On Wed, Jan 15, 2014 at 04:56:13PM -0500, Benjamin LaHaise wrote:
> On Wed, Jan 15, 2014 at 03:32:05PM -0500, Benjamin LaHaise wrote:
> > I tried a few tests setting goal to different things, but evidently I'm 
> > not managing to convince mballoc to put the file's data close to my goal 
> > block, something in that mess of complicated logic is making it ignore 
> > the goal value I'm passing in.
> 
> It appears that ext4_new_meta_blocks() essentially ignores the goal block 
> specified for metadata blocks.  If I hack around things and pass in the 
> EXT4_MB_HINT_TRY_GOAL flag where ext4_new_meta_blocks() is called in 
> ext4_alloc_blocks(), then it will at least try to allocate the block 
> specified by goal.  However, if the block specified by goal is not free, 
> it ends up allocating blocks many megabytes away, even if one is free 
> within a few blocks of goal.

I don't remember who sent in the patch to make this change, but the
goal of this change (which was deliberate) was to speed up operations
such as deletes, since the indirect blocks would be (ideally) close
together.  If I recall correctly, the person who made this change was
more concerned about random read/write workloads than sequential
workloads.  He or she did make the assertion that in general the
triple indirect and double indirect blocks would be tend to be flushed
out of memory anyway.

Looking back, I'm not sure how strong that particular argument really
was, but I don't think we really spent a lot time focusing on that
argument, given that extents were what was going to give the very
clear win.

Something that might be worth experimenting with is extending the
EXT4_IOC_PRECACHE_EXTENTS to support indirect blocks mapped file.  If
we have managed to keep all of the indirect blocks close together at
the beginning of the flex_bg, and if we have indeed succeeded in
keeping the data blocks contiguous on disk, then sucking in all of the
indirect blocks and distilling it into a few extent status cache
entries might be the best way to accelerate performance.

If we can keep the data blocks for the multi-gigabyte file completely
contiguous on disk, then all of the indirect blocks (or extent tree)
can be stored in memory in a single 40 byte data structure.  (Of
course, with a legacy ext3 file system layout, the 128 megs or so the
data blocks will be broken up by the block group metadata --- this is
one of the reasons why we implemented the flex_bg feature in ext4, to
relax the requirement that the inode table and allocation bitmaps for
a block group have to be stored in the block group.  Still, using 320
bytes of memory for each 1G file is not too shabby.)

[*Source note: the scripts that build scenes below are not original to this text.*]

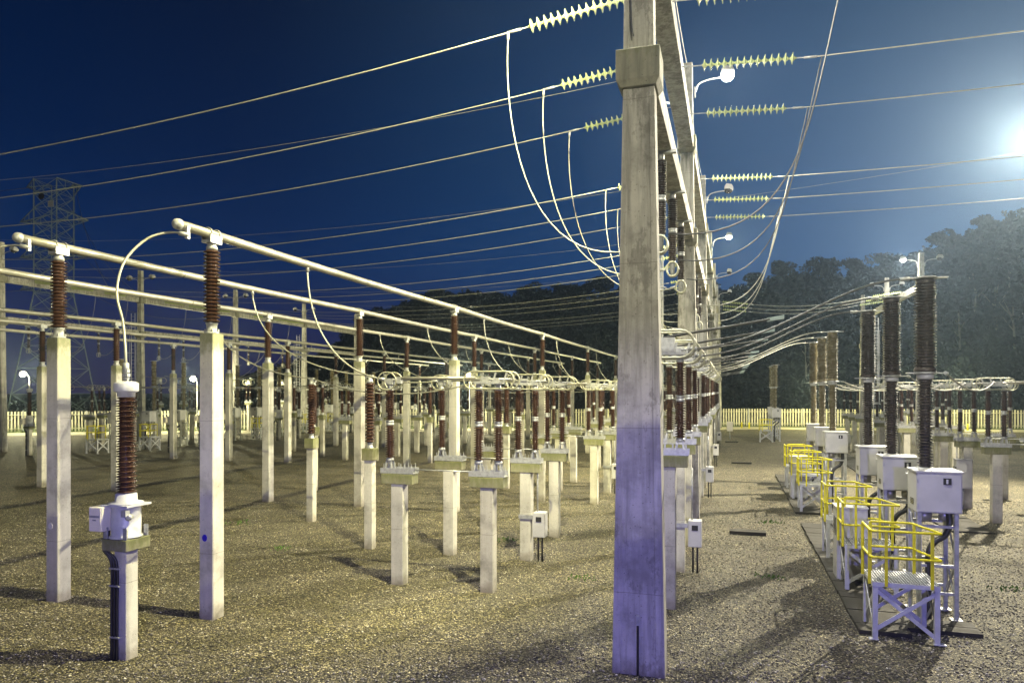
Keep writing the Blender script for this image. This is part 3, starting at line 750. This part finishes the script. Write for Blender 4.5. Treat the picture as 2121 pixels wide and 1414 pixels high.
# ------------------------------------------------------------------ circuit breakers
def make_breaker(tan=False):
    t = thing('circuit_breaker', '', 'circuit breaker', group='circuit breakers with tall ribbed columns')
    pc = 'tan' if tan else 'umber'
    def plate(z, name, w=.62):
        MB().lathe([(.19, z), (.21, z+.01), (.21, z+.03), (.19, z+.04)], 20).box(-w*.52, w*.62, -.07, .07, z+.012, z+.032).build(name, 'galv', t)
    MB().lathe([(.19, 2.62), (.19, 2.66), (.14, 2.68), (.14, 2.74)], 20).build('base_flange', 'galv', t)
    MB().lathe(sheds(2.74, 4.42, 30, .088, .145), 22).build('lower_insulator', pc, t)
    MB().lathe([(.13, 4.42), (.15, 4.44), (.15, 4.52)], 18).build('middle_fitting', 'whitesteel', t)
    plate(4.52, 'middle_terminal_plate')
    MB().lathe([(.19, 4.56), (.20, 4.60), (.17, 4.66)], 20).build('interrupter_base', pc, t)
    MB().lathe(sheds(4.66, 6.24, 28, .140, .20), 24).build('upper_insulator', pc, t)
    MB().lathe([(.16, 6.24), (.17, 6.28), (.17, 6.33), (.14, 6.345)], 20).build('top_fitting', pc, t)
    plate(6.345, 'top_terminal_plate')
    bx = MB().box(-.33, .41, -.82, -.18, 1.98, 2.70).build('mechanism_box', 'paint', t, bevel=.012)
    MB().box(-.35, .43, -.84, -.14, 2.702, 2.74).build('box_roof', 'paint', bx, bevel=.008)
    MB().box(-.31, .39, -.832, -.82, 2.0, 2.68).build('door', 'paint', bx, bevel=.006)
    w_ = MB(); w_.box(.10, .23, -.845, -.832, 2.50, 2.62); w_.build('window', 'dial', bx)
    MB().box(.145, .175, -.855, -.845, 2.52, 2.60).build('latch', 'whitesteel', bx)
    for z in (2.12, 2.56): MB().box(-.325, -.30, -.845, -.832, z-.04, z+.04).build('hinge', 'galv', bx)
    lv = MB()
    for z in (2.10, 2.13, 2.16, 2.19): lv.box(-.338, -.33, -.62, -.38, z, z+.014)
    lv.build('vent', 'dial', bx)
    MB().lathe([(.13, 1.78), (.13, 1.98)], 16, -.12, -.45).build('damper', 'alu', t)
    MB().lathe([(.10, 1.80), (.10, 1.98)], 16, .22, -.42).build('damper', 'alu', t)
    f = MB()
    for x in (-.26, .34):
        for y in (-.70, -.02):
            f.bar((x, y, 0), (x, y, 2.64 if y > -.1 else 1.98), .07, .07)
            f.box(x-.09, x+.09, y-.09, y+.09, .03, .05)
        f.bar((x, -.70, .3), (x, -.02, 1.1), .03, .03); f.bar((x, -.70, 1.1), (x, -.02, .3), .03, .03); f.bar((x, -.70, 1.1), (x, -.02, 1.9), .03, .03)
    for y in (-.70, -.02):
        for z in (.5, 1.0, 1.72): f.bar((-.26, y, z), (.34, y, z), .05, .05)
    f.box(-.3, .38, -.10, .16, 2.56, 2.60)
    f.build('stand', 'galv', t)
    hs = smooth_path([(.26, -.55, 1.98), (.27, -.56, 1.75), (.18, -.62, 1.55), (.0, -.66, 1.42), (-.10, -.68, 1.2), (-.10, -.68, .6), (-.10, -.68, 0)], 8)
    MB().tube(hs, .055, 10).build('cable_hose', 'black', t)
    return t
br, brt = make_breaker(), make_breaker(True)
BRY = [15.4, 18.4, 21.35, 28.4, 31.5, 34.6]
for i, y in enumerate(BRY):
    place(br if i < 3 else brt, f'{"dark umber" if i < 3 else "olive brown"} ribbed breaker column on a grey box, {ORD[i%3]} of three from camera', (3.58, y, 0))
for i, y in enumerate((63.2, 66.2, 69.2)):
    place(brt, f'distant circuit breaker behind a yellow railed platform near the fence, {ORD[i]} of three', (3.58, y, 0))
for bay in range(2, 6):
    for ph in range(3):
        place(brt, f'distant circuit breaker of the far left yard, {PW[ph]} in its {ORD[bay-2]} group', (-40.2, PH[ph]+BAY*bay+.6, 0))
# cables from breaker tops to the open switches and from the middle plates to the right
def brcab(y, yd, nm, x0=3.58):
    a = Vector((x0-.3, y, 6.36)); e = Vector((-.75, yd, 5.0))
    cable(bez(a, a+Vector((-1.2, -.1, .05)), e+Vector((1.6, 0, .05)), e), .02, f'cable sloping left from the top of the {nm}', 'cables joining breakers and switches', 'darkcable' if y < 24 else 'cable', ends=y < 24)
    b_ = Vector((x0+.35, y, 4.54)); e = Vector((8.0, yd+12.0, 4.46))
    cable(cat_pts(b_, e, .3, 18), .018, f'cable running right from the middle plate of the {nm}', 'cables joining breakers and switches', 'darkcable' if y < 24 else 'cable', ends=y < 24)
for i, y in enumerate(BRY):
    brcab(y, PH[i % 3]+BAY*(i//3), f'{ORD[i%3]} {"dark" if i < 3 else "olive"} breaker')

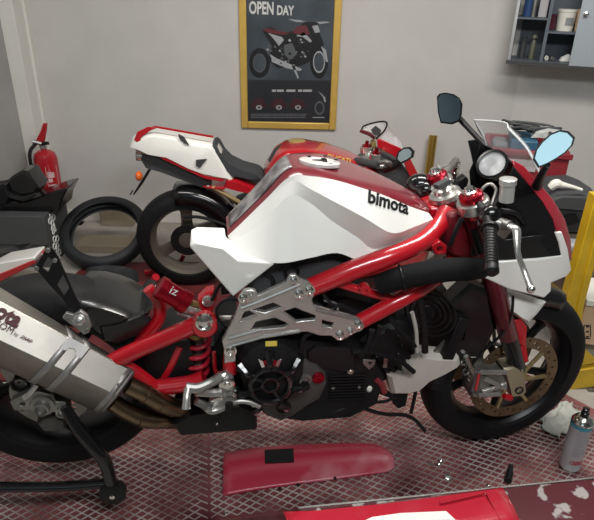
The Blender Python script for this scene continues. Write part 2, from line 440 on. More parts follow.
for j in range(len(rows[0])):
    cols.append(catmull([r[j] for r in rows], 5))
N = len(cols[0]); seq = cols                     # cols[j][i]
tk = M()
def strip(js, mi, sgn):
    g = [[B.w(seq[j][i].x, sgn * seq[j][i].y, seq[j][i].z) for j in js] for i in range(N)]
    tk.rings(g, closed=False, cap=False, mi=mi)
for sgn in (1, -1):
    strip((0, 1, 2, 3), 0, sgn); strip((3, 4), 1, sgn); strip((4, 5), 1, sgn); strip((5, 6), 1, sgn)
# tip and underside caps
nj = len(seq)
tip = [B.w(seq[j][-1].x, seq[j][-1].y, seq[j][-1].z) for j in range(nj)] + [B.w(seq[j][-1].x, -seq[j][-1].y, seq[j][-1].z) for j in range(nj - 1, 0, -1)]
tk.add(tip, [tuple(range(len(tip)))], 0)
tk.rings([[B.w(seq[nj - 1][i].x, sg * seq[nj - 1][i].y, seq[nj - 1][i].z) for sg in (1, -1)] for i in range(N)], closed=False, cap=False, mi=1)
tank = tk.build('fuel_tank', [dred, white], bike, ang=40)
def hard(o, lines):                                        # crisp character lines of the bodywork
    me = o.data; o0 = V(bike['_o']); key = {}
    for j in lines:
        for i in range(N):
            for sg in (1, -1):
                q = B.w(seq[j][i].x, sg * seq[j][i].y, seq[j][i].z) - o0; key.setdefault((round(q.x, 4), round(q.y, 4), round(q.z, 4)), set()).add(j)
    tags = [key.get((round(v.co.x, 4), round(v.co.y, 4), round(v.co.z, 4)), set()) for v in me.vertices]
    at = me.attributes.get('sharp_edge') or me.attributes.new('sharp_edge', 'BOOLEAN', 'EDGE')
    for e in me.edges:
        if tags[e.vertices[0]] & tags[e.vertices[1]]: at.data[e.index].value = True
hard(tank, (3, 4, 5))
# dark rear trim with lighter decals
def tp(i, sgn, j, f=0, up=.002):
    a = seq[j][i]; return B.w(a.x - up * .7, sgn * a.y, a.z + up)
tr = M(); g = [[tp(i, s_, j) for s_, j in ((1, 1), (1, 0), (-1, 1), (-1, 2))] for i in range(1, 17)]
tr.rings(g, closed=False, cap=False); tr.build('rear_pad', mat('pad_black', (.05, .045, .05), .3, 0, .4, col2=(.30, .28, .28), vs=22), bike, ang=60, solid=.001)
# filler cap
cc = P(319.5, 162.5, 0); nrm = V((0, 0, 1)) + B.d * .02
nrm = (V((0, 0, 1)) + B.d * .10 - B.n * .10).normalized()
M().lathe(cc - nrm * .004, nrm, [(0, .056), (.008, .056), (.010, .053), (.010, .037), (.008, .035), (.009, .02), (.009, .001)], 40).build('filler_cap', mat('cap_white', (.68, .66, .64), .3, .2), bike)
fk = M()
for a in range(6):
    e = B.d * math.cos(a * 1.047) + B.n * math.sin(a * 1.047); fk.lathe(cc + e * .045 + nrm * .005, nrm, [(0, .005), (.003, .005)], 8)
fk.box(cc + nrm * .006, B.d, B.n, nrm, .04, .008, .004); fk.box(cc + nrm * .006 + B.d * .012, B.d, B.n, nrm, .012, .03, .004)
fk.build('cap_bolts', text_blk, bike)
# tank lettering
w_ = .150
a_, b_ = P(371, 202.0, .1575), P(412.5, 214.5, .128)
text('tank_lettering', 'bimota', a_, b_, P(369, 191, .150) - a_, (B.n * .9 + V((0, 0, .45)) + B.d * .25), text_blk, bike, depth=.0, bold=.035, squash=1.0, wrap=tank)
# side wedge panel under the tank's rear
def wedge():
    o = [(189.5, 247, .15), (191, 236, .12), (197, 233, .08), (225, 234, .075), (226, 243, .115), (240, 254, .145), (275, 264, .168), (233, 297, .15)]
    m_ = M(); pts = pw(B, o); c = P(218, 255, .172); b2 = [p - B.n * .04 for p in pts]
    k = [P(197, 243, .155), P(224, 248, .158), P(238, 261, .172)]
    vs = pts + k + b2
    fs = [(1, 2, 8), (2, 3, 9, 8), (3, 4, 9), (0, 1, 8), (4, 5, 10, 9), (5, 6, 10), (8, 9, 10, 7), (0, 8, 7), (10, 6, 7)]
    n = 8
    for i in range(8): fs.append((i, (i + 1) % 8, 11 + (i + 1) % 8, 11 + i))
    return m_.add(vs, fs)
wedge().build('side_panel', white, bike, bevel=.004, ang=25)
#mp = wedge(); mp.v = [B.mir(p) for p in mp.v]; mp.build('side_panel', white, bike, bevel=.004, ang=25)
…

That way, we get the best of both worlds; because the indirect blocks
are close to each other (instead of being inline with the data blocks)
things like deleting the file will be fast.  But so will precaching
all of the logical->physical block data, since we can read all of the
indirect blocks in at once, and then store it in memory in a highly
compacted form in the extents status cache.